This project is led by Lancaster University’s Management School with collaborators from the University of Exeter. It uses prediction markets, with expert participants, to forecast climate-related risks.
Duration of the Project: 2025-2027.
Background
Accurate predictions of climate are needed by governments designing policies to mitigate climate change, decision makers planning adaptations to climate change, and financial institutions assessing their exposure to climate-related risks. Forecasting climate requires knowledge from a wide range of disciplines, such as meteorology and oceanography to predict climate in light of future concentrations of greenhouse gases (GHGs), as well as economics and social sciences to help predict what those concentrations might be. Some of this disparate expertise is codified in coupled general circulation models (CGCMs) but much is not. Also, CGCMs are now being joined by other modelling approaches, such as AI-based techniques. Synthesizing all this disparate interdisciplinary activity into actionable forecasts is a major challenge which CRUCIAL intends to tackle using purpose-built prediction markets with expert participants.
Objectives
- To recruit collaborating research groups with expertise relevant to climate forecasting, both in physical and social sciences.
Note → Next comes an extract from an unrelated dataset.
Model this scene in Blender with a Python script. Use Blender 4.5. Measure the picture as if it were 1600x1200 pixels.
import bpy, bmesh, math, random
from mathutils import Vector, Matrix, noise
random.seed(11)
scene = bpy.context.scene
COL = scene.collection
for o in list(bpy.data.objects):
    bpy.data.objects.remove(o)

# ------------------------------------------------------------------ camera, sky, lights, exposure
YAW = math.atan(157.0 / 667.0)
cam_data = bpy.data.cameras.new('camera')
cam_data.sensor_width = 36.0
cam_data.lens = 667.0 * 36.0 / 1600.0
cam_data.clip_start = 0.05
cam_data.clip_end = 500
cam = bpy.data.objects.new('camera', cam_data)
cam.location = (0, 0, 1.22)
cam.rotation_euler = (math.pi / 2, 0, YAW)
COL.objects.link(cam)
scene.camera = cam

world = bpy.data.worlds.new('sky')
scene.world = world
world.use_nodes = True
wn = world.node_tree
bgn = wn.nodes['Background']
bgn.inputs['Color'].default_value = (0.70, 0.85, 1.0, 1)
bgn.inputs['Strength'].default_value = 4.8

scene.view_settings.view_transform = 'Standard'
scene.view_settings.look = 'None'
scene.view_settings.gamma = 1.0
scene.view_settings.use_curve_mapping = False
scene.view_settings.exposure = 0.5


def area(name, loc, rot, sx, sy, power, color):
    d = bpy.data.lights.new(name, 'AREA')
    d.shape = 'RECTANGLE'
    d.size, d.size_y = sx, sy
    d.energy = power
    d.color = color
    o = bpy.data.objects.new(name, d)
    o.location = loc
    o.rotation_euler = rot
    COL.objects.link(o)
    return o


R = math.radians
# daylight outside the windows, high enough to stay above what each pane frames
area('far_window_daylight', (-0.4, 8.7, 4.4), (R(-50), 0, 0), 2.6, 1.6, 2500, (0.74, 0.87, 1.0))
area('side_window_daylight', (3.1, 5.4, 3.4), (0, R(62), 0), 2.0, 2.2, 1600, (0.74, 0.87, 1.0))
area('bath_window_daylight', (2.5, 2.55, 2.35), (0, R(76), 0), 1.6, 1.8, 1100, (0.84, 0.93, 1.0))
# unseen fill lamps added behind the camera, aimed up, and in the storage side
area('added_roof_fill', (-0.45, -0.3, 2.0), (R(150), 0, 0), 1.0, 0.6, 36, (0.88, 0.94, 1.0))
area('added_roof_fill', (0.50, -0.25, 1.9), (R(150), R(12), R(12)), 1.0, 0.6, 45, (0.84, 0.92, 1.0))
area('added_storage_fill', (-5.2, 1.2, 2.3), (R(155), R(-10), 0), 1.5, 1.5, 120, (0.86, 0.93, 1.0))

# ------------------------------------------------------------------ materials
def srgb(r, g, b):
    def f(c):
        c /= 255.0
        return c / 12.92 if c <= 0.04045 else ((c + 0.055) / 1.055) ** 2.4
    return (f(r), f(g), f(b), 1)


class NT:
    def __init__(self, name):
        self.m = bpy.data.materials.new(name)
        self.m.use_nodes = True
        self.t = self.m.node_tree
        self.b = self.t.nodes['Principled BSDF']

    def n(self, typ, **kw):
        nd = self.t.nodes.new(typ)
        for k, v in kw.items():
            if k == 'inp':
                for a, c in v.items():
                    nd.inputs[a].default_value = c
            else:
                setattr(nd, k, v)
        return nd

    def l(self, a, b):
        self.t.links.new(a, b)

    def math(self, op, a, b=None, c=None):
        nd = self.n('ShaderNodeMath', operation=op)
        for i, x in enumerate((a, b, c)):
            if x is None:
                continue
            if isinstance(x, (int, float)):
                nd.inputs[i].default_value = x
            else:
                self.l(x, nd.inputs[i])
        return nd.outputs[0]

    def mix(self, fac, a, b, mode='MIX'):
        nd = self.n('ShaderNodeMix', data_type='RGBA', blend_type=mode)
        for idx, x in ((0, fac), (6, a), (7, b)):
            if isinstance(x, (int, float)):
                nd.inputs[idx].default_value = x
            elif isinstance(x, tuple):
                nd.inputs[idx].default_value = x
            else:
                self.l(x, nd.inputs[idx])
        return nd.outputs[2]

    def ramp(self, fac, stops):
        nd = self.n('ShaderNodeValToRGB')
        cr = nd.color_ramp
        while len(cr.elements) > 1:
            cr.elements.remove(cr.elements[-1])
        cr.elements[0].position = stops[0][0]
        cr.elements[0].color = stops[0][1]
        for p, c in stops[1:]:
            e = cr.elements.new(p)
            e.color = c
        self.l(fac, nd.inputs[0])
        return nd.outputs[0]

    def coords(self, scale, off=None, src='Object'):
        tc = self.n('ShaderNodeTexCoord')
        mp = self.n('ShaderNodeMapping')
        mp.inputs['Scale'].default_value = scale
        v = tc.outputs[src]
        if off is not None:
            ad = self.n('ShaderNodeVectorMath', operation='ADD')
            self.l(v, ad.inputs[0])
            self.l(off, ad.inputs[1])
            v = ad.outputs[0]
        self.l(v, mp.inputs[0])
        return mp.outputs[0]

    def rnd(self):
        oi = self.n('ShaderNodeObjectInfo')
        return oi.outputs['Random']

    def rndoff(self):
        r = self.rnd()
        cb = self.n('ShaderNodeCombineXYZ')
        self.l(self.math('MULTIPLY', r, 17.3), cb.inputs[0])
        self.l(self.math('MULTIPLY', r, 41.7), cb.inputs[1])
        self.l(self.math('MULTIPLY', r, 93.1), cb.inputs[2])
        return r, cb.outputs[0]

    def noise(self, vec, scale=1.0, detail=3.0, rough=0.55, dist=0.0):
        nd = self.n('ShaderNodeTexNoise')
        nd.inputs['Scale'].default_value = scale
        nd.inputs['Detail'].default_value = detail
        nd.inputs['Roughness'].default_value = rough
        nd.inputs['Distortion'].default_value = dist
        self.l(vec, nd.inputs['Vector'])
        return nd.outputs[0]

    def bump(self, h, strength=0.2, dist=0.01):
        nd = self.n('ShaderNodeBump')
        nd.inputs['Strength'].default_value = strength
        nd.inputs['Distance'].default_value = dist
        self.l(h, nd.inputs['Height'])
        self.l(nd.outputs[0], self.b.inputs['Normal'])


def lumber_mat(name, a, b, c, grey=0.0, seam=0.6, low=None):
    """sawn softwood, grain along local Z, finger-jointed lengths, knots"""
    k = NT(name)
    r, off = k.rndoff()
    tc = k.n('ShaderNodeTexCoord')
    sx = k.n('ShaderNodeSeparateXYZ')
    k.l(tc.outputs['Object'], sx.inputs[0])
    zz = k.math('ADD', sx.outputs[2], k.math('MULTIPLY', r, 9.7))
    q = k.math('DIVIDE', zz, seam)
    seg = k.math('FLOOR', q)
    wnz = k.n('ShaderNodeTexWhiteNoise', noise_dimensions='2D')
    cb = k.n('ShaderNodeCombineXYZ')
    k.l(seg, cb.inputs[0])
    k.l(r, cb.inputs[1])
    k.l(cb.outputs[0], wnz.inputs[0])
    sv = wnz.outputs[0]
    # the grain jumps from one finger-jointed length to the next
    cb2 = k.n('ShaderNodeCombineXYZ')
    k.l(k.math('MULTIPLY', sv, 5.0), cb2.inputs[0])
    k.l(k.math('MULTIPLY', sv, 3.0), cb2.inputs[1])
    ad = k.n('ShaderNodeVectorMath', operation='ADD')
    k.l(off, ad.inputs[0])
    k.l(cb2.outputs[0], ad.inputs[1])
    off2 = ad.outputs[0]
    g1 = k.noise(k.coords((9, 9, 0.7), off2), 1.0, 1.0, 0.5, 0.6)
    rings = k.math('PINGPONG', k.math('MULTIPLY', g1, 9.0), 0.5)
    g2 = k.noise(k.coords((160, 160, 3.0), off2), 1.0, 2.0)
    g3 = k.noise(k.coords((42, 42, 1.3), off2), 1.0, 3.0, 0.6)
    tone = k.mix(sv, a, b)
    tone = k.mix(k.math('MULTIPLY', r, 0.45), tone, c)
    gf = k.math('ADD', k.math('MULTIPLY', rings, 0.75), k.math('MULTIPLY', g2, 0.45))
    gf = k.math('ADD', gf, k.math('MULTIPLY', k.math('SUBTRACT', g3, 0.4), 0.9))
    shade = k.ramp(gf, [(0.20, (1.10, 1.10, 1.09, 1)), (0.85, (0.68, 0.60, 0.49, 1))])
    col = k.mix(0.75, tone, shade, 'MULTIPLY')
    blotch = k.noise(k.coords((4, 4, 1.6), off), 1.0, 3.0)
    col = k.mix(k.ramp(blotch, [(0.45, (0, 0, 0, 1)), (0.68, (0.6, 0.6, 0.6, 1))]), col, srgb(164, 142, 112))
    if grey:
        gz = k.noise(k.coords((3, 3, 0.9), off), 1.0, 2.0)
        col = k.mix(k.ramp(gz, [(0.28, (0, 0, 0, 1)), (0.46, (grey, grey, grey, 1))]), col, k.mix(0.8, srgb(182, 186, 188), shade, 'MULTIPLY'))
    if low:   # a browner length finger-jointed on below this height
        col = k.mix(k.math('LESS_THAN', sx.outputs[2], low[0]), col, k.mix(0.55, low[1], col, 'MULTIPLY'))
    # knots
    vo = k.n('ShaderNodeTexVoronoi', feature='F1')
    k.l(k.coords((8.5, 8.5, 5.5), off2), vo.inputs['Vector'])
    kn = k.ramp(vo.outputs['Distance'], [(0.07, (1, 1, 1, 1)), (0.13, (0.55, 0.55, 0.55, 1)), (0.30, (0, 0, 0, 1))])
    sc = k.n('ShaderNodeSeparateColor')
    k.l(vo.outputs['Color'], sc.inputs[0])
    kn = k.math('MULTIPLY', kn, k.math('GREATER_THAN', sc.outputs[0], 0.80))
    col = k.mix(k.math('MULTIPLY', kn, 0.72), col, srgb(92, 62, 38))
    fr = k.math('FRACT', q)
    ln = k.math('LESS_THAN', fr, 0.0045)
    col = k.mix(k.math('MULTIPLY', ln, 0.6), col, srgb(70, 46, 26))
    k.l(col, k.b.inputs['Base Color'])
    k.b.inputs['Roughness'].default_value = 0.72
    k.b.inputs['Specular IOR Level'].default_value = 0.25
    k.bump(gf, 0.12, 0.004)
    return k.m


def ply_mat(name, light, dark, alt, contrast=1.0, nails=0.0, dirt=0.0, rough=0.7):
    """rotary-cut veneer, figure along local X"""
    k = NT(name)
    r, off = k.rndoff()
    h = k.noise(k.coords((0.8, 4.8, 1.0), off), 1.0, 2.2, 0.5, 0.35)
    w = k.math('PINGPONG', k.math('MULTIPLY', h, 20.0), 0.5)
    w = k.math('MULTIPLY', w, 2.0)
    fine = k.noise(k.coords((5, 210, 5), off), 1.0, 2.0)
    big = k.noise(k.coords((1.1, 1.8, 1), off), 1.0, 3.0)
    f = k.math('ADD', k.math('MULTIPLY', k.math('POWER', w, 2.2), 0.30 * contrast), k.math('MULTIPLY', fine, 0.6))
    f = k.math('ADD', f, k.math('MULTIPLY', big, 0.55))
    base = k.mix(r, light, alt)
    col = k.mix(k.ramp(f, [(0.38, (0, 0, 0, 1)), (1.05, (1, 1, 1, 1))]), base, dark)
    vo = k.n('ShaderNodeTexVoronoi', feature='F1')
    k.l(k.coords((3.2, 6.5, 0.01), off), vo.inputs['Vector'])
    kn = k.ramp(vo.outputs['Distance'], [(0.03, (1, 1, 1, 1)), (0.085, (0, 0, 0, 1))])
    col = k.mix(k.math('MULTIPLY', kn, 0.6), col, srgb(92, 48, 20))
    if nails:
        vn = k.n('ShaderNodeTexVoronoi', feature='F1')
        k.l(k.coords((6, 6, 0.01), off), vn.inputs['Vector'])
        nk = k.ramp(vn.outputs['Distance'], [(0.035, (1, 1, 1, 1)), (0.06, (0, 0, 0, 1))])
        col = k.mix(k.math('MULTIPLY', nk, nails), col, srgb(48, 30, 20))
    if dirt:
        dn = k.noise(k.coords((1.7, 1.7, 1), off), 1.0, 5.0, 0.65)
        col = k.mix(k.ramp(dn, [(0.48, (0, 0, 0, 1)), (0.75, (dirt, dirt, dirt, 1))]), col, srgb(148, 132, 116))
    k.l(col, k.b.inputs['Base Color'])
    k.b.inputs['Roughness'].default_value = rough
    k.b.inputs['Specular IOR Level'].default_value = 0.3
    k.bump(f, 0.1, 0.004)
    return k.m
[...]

- To establish preliminary prediction markets for climate-related risks to introduce the research groups to how the markets work.
- To form a steering group of potential forecast users to advise on the topics of markets.
- To create joint-outcome prediction markets (e.g., to simultaneously predict GHG concentrations and global temperature anomalies).
- To develop methods to translate prices in the joint-outcome markets to probabilities of different climate/emission scenarios widely used for climate adaptation planning.
- To establish a platform for running long-range prediction markets, with time horizons of years to decades, sponsored by organizations who need the long-range climate predictions that the markets can produce.
Fields of Research
Climate science, prediction markets, behavioural economics.
Kim Kaivanto
Kim Kaivanto is a Senior Lecturer in Economics and the Director of the MSc in Money, Banking and Finance at Lancaster University’s Management School (LUMS). Before joining LUMS he held fellowships at the Eitan Berglas School of Economics and Warwick Business School, from where he received his PhD. Kim's research interests are theoretical and descriptive models of decision making and behaviour under risk and uncertainty. He has applied his expertise to problems such investor sentiment, security behaviour, civil aerospace R&D support schemes, aviation slot allocation and CO₂ emissions, venture capital, the exploitation of social science research. He has also advised the banking sector on climate risk exposure.
Mark Roulston
Mark led the development of the AGORA prediction market platform while at investment firm Winton Group, where he worked for a decade, and at Hivemind, a technology company spun-out from Winton in 2018. He has a PhD in planetary science from Caltech for a thesis on the predictability of El Niño and he continued research on climate predictability at Oxford and Pennsylvania State Universities before working at the UK Met Office, prior to joining Winton. At Winton he led the integration of weather and climate information into quantitative trading strategies.